Emergency INDEX is an “Annual Document of Performance Practice” that welcomes submissions from anyone. You can submit your performance until the end of January for inclusion in this beautiful, thick, paperbound compendium. Each submission includes a B&W photograph and a description of the performance with a focus on underlying questions. I am a contributing editor with entries in most of the volumes and I reviewed the first volume for TDR.
My entry in Emergency INDEX vol. 5 (2015):
The Judaica Project investigates post-Grotowskian song-action through a dynamic work on Jewish cultural materials. Ben Spatz has been working on these materials since 2012 and with Jennifer Parkin and Sióbhán Harrison since 2014. During summer 2015 an entirely new practice structure was developed around the following elements:
‘Ale Brider’ (traditional Yiddish song); ‘Joshke Joshke’ (traditional Yiddish song); excerpt from ‘The Dybbuk’ by S. Asky, following a recording of the speech by Noyekh Nachbush, the actor who originated the role of Messenger; ‘Nigun Simcha’ (traditional Hasidic nigun or wordless tune); excerpt from the Zohar, translated by Gershom Scholem; ‘One Day’ (traditional Yiddish song, translated by Ruth Rubin); ‘El Adon’ (Hebrew piyut, following Lynn Monte’s ‘Algeria-Melody’); ‘Haben Yakir’ (Hasidic song, following a recording by Velvel Pasternak Chorus); ‘Dror Yikra’ (Hebrew piyut, following a melody recorded by Levi Yitzchak Horowitz); excerpt from *Água Viva* by Clarice Lispector, translated by Stefan Tobler.

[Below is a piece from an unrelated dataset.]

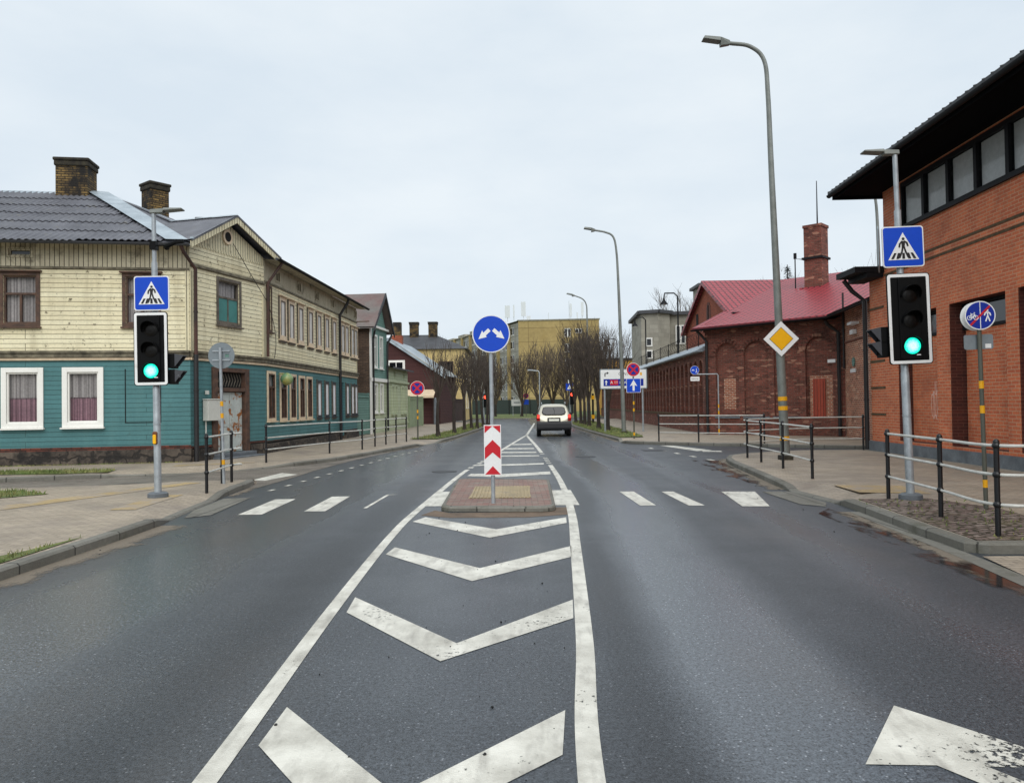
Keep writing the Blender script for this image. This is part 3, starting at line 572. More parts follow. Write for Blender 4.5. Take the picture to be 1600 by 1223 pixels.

The Judaica Project approaches embodied practice as research and strongly resists the assumption that performances only attain their reality as ‘works’ when presented before a public audience. Two “public” performances of this practice structure were offered on 21st and 22nd September 2015, however the structure was developed continuously between May and September and the ‘number of times it was performed’ during that period is indeterminate. The date given is that on which the attached photograph was taken (no public audience was present).
Below the photograph is a still from a ‘dense video’ documenting the Judaica Project. In addition to the main video, three meta-layers have been added to reflect the epistemic density of the documented practice: a smaller embedded video, showing the same practitioner working on the same song-action at another time and place; textual commentary below, analyzing the relationship between technical and epistemic (cf. Hans-Jörg Rheinberger) in the documented practice; and time code in the upper right corner, to allow for precise citation.